Facts about Malcolm Lowry
Malcolm Lowry Biography
Malcolm Lowry’s 1947 novel Under the Volcano is often mentioned as one of the great books in 20th century English literature.
It tells the tale of a man modeled after Lowry himself — a drunken Englishman in Mexico, overwhelmed by philosophical and emotional turbulence.
From a well-to-do family, Lowry talked his parents into letting him go to sea as a young man. He traveled to America and Asia and returned home to study at Cambridge. The experience was captured in his first novel, 1933’s Ultramarine.
Lowry published only one other novel, Under the Volcano, a masterpiece of difficult and sometimes experimental prose packed full of symbolism and frankly revealing the author’s intimate relationship with alcohol.

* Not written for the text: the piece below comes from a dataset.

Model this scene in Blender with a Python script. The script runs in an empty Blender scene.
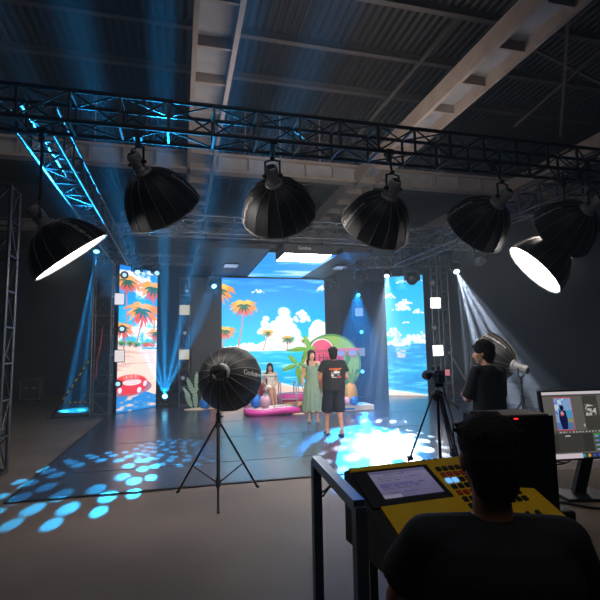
import bpy, bmesh, math, random
import numpy as np
from mathutils import Vector, Matrix, Euler, Quaternion
random.seed(7); np.random.seed(7)
SC = bpy.context.scene
COL = SC.collection
PI = math.pi
R = math.radians

# ------------------------------------------------------------------ camera
FPX = 467.0; YAW = R(14.5); PITCH = math.atan(52/467.0); ROLL = R(1.0); CAMH = 1.6
RIGHT = Vector((math.cos(YAW), -math.sin(YAW), 0)); FWD = Vector((math.sin(YAW), math.cos(YAW), 0)); UP = Vector((0, 0, 1))
def ray(px, py):
    a = (px-300)/FPX; b = (300-py)/FPX
    u = a*math.cos(ROLL)+b*math.sin(ROLL); v = -a*math.sin(ROLL)+b*math.cos(ROLL)
    f = math.cos(PITCH)-v*math.sin(PITCH); z = math.sin(PITCH)+v*math.cos(PITCH)
    return RIGHT*u+FWD*f+UP*z, f
def PD(px, py, d):                    # a surveyed point: seen at px, py and d metres away
    r, f = ray(px, py); return Vector((0, 0, CAMH))+r*(d/f)
def PZ(px, py, z=0.0):
    r, f = ray(px, py); return Vector((0, 0, CAMH))+r*((z-CAMH)/r.z)
def PY(px, py, y):
    r, f = ray(px, py); return Vector((0, 0, CAMH))+r*(y/r.y)
def DK(lat, dep, z):                  # control-desk frame (lateral, depth, height)
    return RIGHT*lat+FWD*dep+UP*z
cam = bpy.data.cameras.new('camera'); co = bpy.data.objects.new('camera', cam); COL.objects.link(co)
cam.sensor_width = 36; cam.lens = FPX/600*36; cam.clip_start = 0.05; cam.clip_end = 200
cf = FWD*math.cos(PITCH)+UP*math.sin(PITCH); cu = -FWD*math.sin(PITCH)+UP*math.cos(PITCH)
cr = RIGHT*math.cos(ROLL)-cu*math.sin(ROLL); cu2 = RIGHT*math.sin(ROLL)+cu*math.cos(ROLL)
M = Matrix((cr, cu2, -cf)).transposed().to_4x4(); M.translation = (0, 0, CAMH)
co.matrix_world = M
SC.camera = co

# ------------------------------------------------------------------ materials
def lin(c):
    if isinstance(c, str):
        c = c.lstrip('#'); c = [int(c[i:i+2], 16)/255 for i in (0, 2, 4)]
    return [x/12.92 if x <= .04045 else ((x+.055)/1.055)**2.4 for x in c]
def mat(name, c, rough=.6, metal=0.0, var=.12, scale=9.0, emit=None, est=0.0, spec=.5, bump=0.0, sheen=0.0):
    m = bpy.data.materials.new(name); m.use_nodes = True
    nt = m.node_tree; b = nt.nodes['Principled BSDF']
    c = lin(c)
    tc = nt.nodes.new('ShaderNodeTexCoord'); nz = nt.nodes.new('ShaderNodeTexNoise')
    nz.inputs['Scale'].default_value = scale; nz.inputs['Detail'].default_value = 4
    nt.links.new(tc.outputs['Object'], nz.inputs['Vector'])
    mr = nt.nodes.new('ShaderNodeMapRange'); mr.inputs['To Min'].default_value = 1-var; mr.inputs['To Max'].default_value = 1+var
    mr.inputs['From Min'].default_value = .3; mr.inputs['From Max'].default_value = .7
    nt.links.new(nz.outputs['Fac'], mr.inputs['Value'])
    vm = nt.nodes.new('ShaderNodeVectorMath'); vm.operation = 'SCALE'; vm.inputs[0].default_value = c
    nt.links.new(mr.outputs['Result'], vm.inputs['Scale'])
    nt.links.new(vm.outputs['Vector'], b.inputs['Base Color'])
    b.inputs['Roughness'].default_value = rough; b.inputs['Metallic'].default_value = metal
    b.inputs['Specular IOR Level'].default_value = spec
    if sheen: b.inputs['Sheen Weight'].default_value = sheen
    if emit is not None:
        b.inputs['Emission Color'].default_value = (*lin(emit), 1); b.inputs['Emission Strength'].default_value = est
    if bump:
        bp = nt.nodes.new('ShaderNodeBump'); bp.inputs['Strength'].default_value = bump; bp.inputs['Distance'].default_value = .01
        nt.links.new(nz.outputs['Fac'], bp.inputs['Height']); nt.links.new(bp.outputs['Normal'], b.inputs['Normal'])
    return m
def mat_attr(name, est, base=.0, rough=.4, attr='Col'):       # a lit LED screen: the pixels' colours are its emission
    m = bpy.data.materials.new(name); m.use_nodes = True
    nt = m.node_tree; b = nt.nodes['Principled BSDF']
    at = nt.nodes.new('ShaderNodeAttribute'); at.attribute_name = attr
    if est > 0:
        nt.links.new(at.outputs['Color'], b.inputs['Emission Color']); b.inputs['Emission Strength'].default_value = est
        b.inputs['Base Color'].default_value = (.01, .01, .012, 1)
    else:
        nt.links.new(at.outputs['Color'], b.inputs['Base Color'])
    b.inputs['Roughness'].default_value = rough
    return m

# ------------------------------------------------------------------ mesh builder
class MB:
    def __init__(s): s.v = []; s.f = []; s.mi = []; s.sm = []; s.cur = 0
    def add(s, vs, fs, smooth=False):
        k = len(s.v); s.v += [Vector(p) for p in vs]
        for f in fs: s.f.append([i+k for i in f]); s.mi.append(s.cur); s.sm.append(smooth)
        return s
    def m(s, i): s.cur = i; return s
    def box(s, c, size, rot=None, bev=0.0):
        c = Vector(c); hx, hy, hz = [a/2 for a in size]
        if bev > 0:
            b = min(bev, hx*.9, hy*.9, hz*.9); vs = []; fs = []
            bm = bmesh.new(); bmesh.ops.create_cube(bm, size=1)
            for v in bm.verts: v.co = Vector((v.co.x*hx*2, v.co.y*hy*2, v.co.z*hz*2))
            bmesh.ops.bevel(bm, geom=bm.edges[:], offset=b, segments=2, profile=.5, affect='EDGES')
            bm.verts.index_update()
            vs = [v.co.copy() for v in bm.verts]; fs = [[v.index for v in f.verts] for f in bm.faces]; bm.free()
        else:
            vs = [Vector((x, y, z)) for x in (-hx, hx) for y in (-hy, hy) for z in (-hz, hz)]
            fs = [(0, 1, 3, 2), (4, 6, 7, 5), (0, 4, 5, 1), (2, 3, 7, 6), (0, 2, 6, 4), (1, 5, 7, 3)]
        if rot is not None: vs = [rot @ v for v in vs]
        return s.add([v+c for v in vs], fs)
    def tube(s, p0, p1, r0, r1=None, n=8, cap=True):
        p0 = Vector(p0); p1 = Vector(p1); r1 = r0 if r1 is None else r1
        d = (p1-p0).normalized(); a = d.orthogonal().normalized(); b = d.cross(a)
        vs = []
        for p, r in ((p0, r0), (p1, r1)):
            for i in range(n):
                t = 2*PI*i/n; vs.append(p+(a*math.cos(t)+b*math.sin(t))*r)
        k = len(s.v); s.add(vs, [(i, (i+1) % n, n+(i+1) % n, n+i) for i in range(n)], True)
        if cap: s.add(vs[:n], [list(range(n))[::-1]]); s.add(vs[n:], [list(range(n))])
        return s
    def bar(s, p0, p1, w, h=None, upv=(0, 0, 1)):
        h = w if h is None else h; p0 = Vector(p0); p1 = Vector(p1); d = (p1-p0).normalized()
        u = Vector(upv)
        if abs(d.dot(u)) > .98: u = Vector((0, 1, 0))
        a = d.cross(u).normalized(); b = a.cross(d)
        vs = [p+a*x*w/2+b*y*h/2 for p in (p0, p1) for x, y in ((-1, -1), (1, -1), (1, 1), (-1, 1))]
        return s.add(vs, [(3, 2, 1, 0), (4, 5, 6, 7), (0, 1, 5, 4), (1, 2, 6, 5), (2, 3, 7, 6), (3, 0, 4, 7)])
    def path(s, pts, r, n=8, closed=False, taper=None):
        pts = [Vector(p) for p in pts]; N = len(pts); vs = []; ref = None
        for i, p in enumerate(pts):
            if closed: d = (pts[(i+1) % N]-pts[i-1]).normalized()
            else: d = (pts[min(i+1, N-1)]-pts[max(i-1, 0)]).normalized()
            if ref is None: ref = d.orthogonal().normalized()
            a = (ref-d*ref.dot(d)).normalized(); ref = a; b = d.cross(a)
            rr = r if taper is None else r*taper(i/(N-1))
            vs += [p+(a*math.cos(2*PI*j/n)+b*math.sin(2*PI*j/n))*rr for j in range(n)]
        fs = []
        for i in range(N if closed else N-1):
            i2 = (i+1) % N
            for j in range(n): j2 = (j+1) % n; fs.append((i*n+j, i*n+j2, i2*n+j2, i2*n+j))
        s.add(vs, fs, True)
        if not closed: s.add(vs[:n], [list(range(n))[::-1]]); s.add(vs[-n:], [list(range(n))])
        return s
    def rings(s, rings, cap=True, smooth=True):       # loft through rings of equal vertex count
        n = len(rings[0]); vs = [p for r in rings for p in r]; fs = []
        for i in range(len(rings)-1):
            for j in range(n): j2 = (j+1) % n; fs.append((i*n+j, i*n+j2, (i+1)*n+j2, (i+1)*n+j))
        s.add(vs, fs, smooth)
        if cap: s.add(rings[0], [list(range(n))[::-1]]); s.add(rings[-1], [list(range(n))])
        return s
    def lathe(s, prof, mtx=None, n=16, cap=True, smooth=True):       # profile of (r, z)
        rs = [[Vector((r*math.cos(2*PI*j/n), r*math.sin(2*PI*j/n), z)) for j in range(n)] for r, z in prof]
        if mtx is not None: rs = [[mtx @ p for p in q] for q in rs]
        return s.rings(rs, cap, smooth)
    def ell(s, c, rad, rot=None, n=16, m=10):
        c = Vector(c); rad = (rad,)*3 if not hasattr(rad, '__len__') else rad
        rs = []
        for i in range(m+1):
            ph = PI*i/m; q = []
            for j in range(n):
                t = 2*PI*j/n; p = Vector((max(math.sin(ph), 1e-3)*math.cos(t)*rad[0], max(math.sin(ph), 1e-3)*math.sin(t)*rad[1], -math.cos(ph)*rad[2]))
                q.append((rot @ p if rot is not None else p)+c)
            rs.append(q)
        return s.rings(rs)
    def cap(s, p0, p1, r0, r1=None, n=12):            # capsule with tapered radii
        p0 = Vector(p0); p1 = Vector(p1); r1 = r0 if r1 is None else r1; d = (p1-p0)
        L = d.length; d = d.normalized() if L > 1e-6 else Vector((0, 0, 1)); a = d.orthogonal().normalized(); b = d.cross(a); rs = []
        for k in range(5):
            t = -PI/2+PI/2*k/4; rs.append((p0+d*r0*math.sin(t), r0*max(math.cos(t), 1e-3)))
        for k in range(5):
            t = PI/2*k/4; rs.append((p1+d*r1*math.sin(t), r1*max(math.cos(t), 1e-3)))
        return s.rings([[c+(a*math.cos(2*PI*j/n)+b*math.sin(2*PI*j/n))*r for j in range(n)] for c, r in rs])
    def prism(s, pts, mtx, th):                        # outline in local XY, thickness along local Z (0..th)
        n = len(pts); vs = [mtx @ Vector((x, y, z)) for z in (0, th) for x, y in pts]
        return s.add(vs, [list(range(n))[::-1], [n+i for i in range(n)]]+[(i, (i+1) % n, n+(i+1) % n, n+i) for i in range(n)])
    def mesh(s, name, mats, off=None):
        me = bpy.data.meshes.new(name); o = Vector(off) if off is not None else Vector((0, 0, 0))
        me.from_pydata([p-o for p in s.v], [], s.f)
        mats = mats if isinstance(mats, (list, tuple)) else [mats]
        for m in mats: me.materials.append(m)
        me.polygons.foreach_set('material_index', s.mi); me.polygons.foreach_set('use_smooth', s.sm)
        me.update(); return me
    def build(s, name, mats, parent=None, off=None, world=False):
        if world and parent is not None: off = wloc(parent)
        ob = bpy.data.objects.new(name, s.mesh(name, mats, off)); COL.objects.link(ob)
        if parent is not None: ob.parent = parent
        return ob
def wloc(o):
    p = Vector((0, 0, 0))
    while o is not None: p += o.location; o = o.parent
    return p
def tag(o, label=None, cat=None, group=None, kind=None):
    if label: o['label'] = label
    if cat: o['category'] = cat
    if group: o['group'] = group
    if kind: o['kind'] = kind
    return o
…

Lowry and his second wife, Margerie, worked on the novel for a decade together, mostly in Vancouver, British Columbia. The novel got a great critical reception in the U.S. and made Lowry’s reputation.
After living in Mexico, the U.S. and Canada, Lowry and his wife returned to England in 1955. Famous but nearly penniless (Lowry lived mostly off the interest from a family trust), the booze had taken a toll on his health.
His wife found his dead body the morning of June 27, 1957. Lowry’s death was officially ruled “death by misadventure” (an accident), with the detail that he’d choked after a fatal mix of barbiturates and alcohol.
His posthumously published works include story collections and the novels Lunar Caustic (1963), Dark as the Grave Wherein my Friend is Laid (1968) and (unfinished) October Ferry to Gabriola (1970).